While there are many different smartphone manufacturers out there, all offering something slightly different from one another, they all have one substantial thing in common; the silicon that keeps them going. English-based ARM Holdings is responsible for the CPU chip designs that power our smartphones and tablets, but it’s companies like Qualcomm that bring these designs to live in products like the Snapdragon 820, often adding in their own GPUs and modems to create a complete system-on-chip. Now, San Diego’s Qualcomm Technologies looks to purchase NXP Semiconductor for $37.88 Billion in what would be the largest semiconductor deal of its kind.
NXP Semiconductor, similarly to Qualcomm, is a firm that specializes in a particular industry; the automotive world. As cars become more and more connected, getting ever-friendlier with our smartphones, this deal appears to be a well-researched one. NXP Semiconductor, out of Eindhoven, in the Netherlands, purchase Freescale for $12 Billion back in December 2015 to make them the largest automotive electronics manufacturer in the world, which would make Qualcomm the world’s largest once the deal goes through. Qualcomm offers NXP $110 per share in cash, which is a premium upwards of 11 percent given NXP’s current value. Funding the deal, Qualcomm will be using some of their own cash as well as debt taken on from Goldman Sachs and JPMorgan. The deal is said to create a single company that will make over $30 Billion a year.

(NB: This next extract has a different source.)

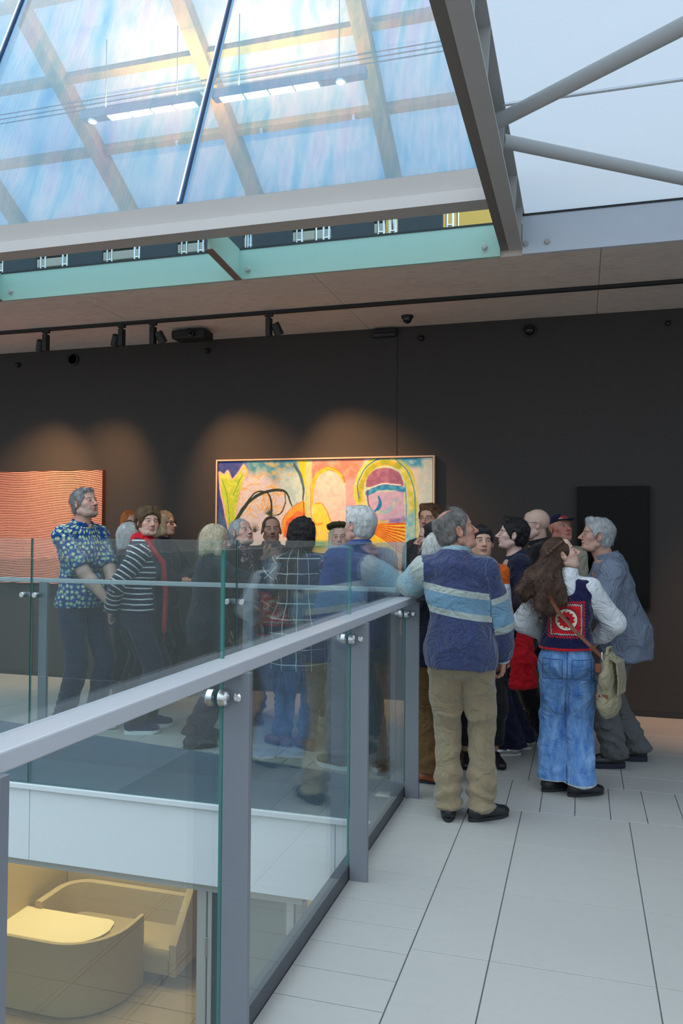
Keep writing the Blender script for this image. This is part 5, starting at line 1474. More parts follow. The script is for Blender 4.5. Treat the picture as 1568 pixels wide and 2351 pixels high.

While the deal is the largest the industry has seen, it’s not much, as Avago’s purchase of Broadcom for $37 Billion back in 2015 is a close second. This is the sort of deal that is a big deal for the wider industry, as it will allow Qualcomm to absorb even more patents into a portfolio that it use to make a lot of money each and every year, all the while taking off some of the pressure from competition in the smartphone space from Chinese firms like MediaTek and Huawei. As for NXP, this deal will allow them to better connect with the smartphone world, one which is constantly merging with the automotive one. The deal will need regulatory approval before going ahead, but given the precedent set by the Avago and Broadcom deal, it’s unlikely to face many roadblocks.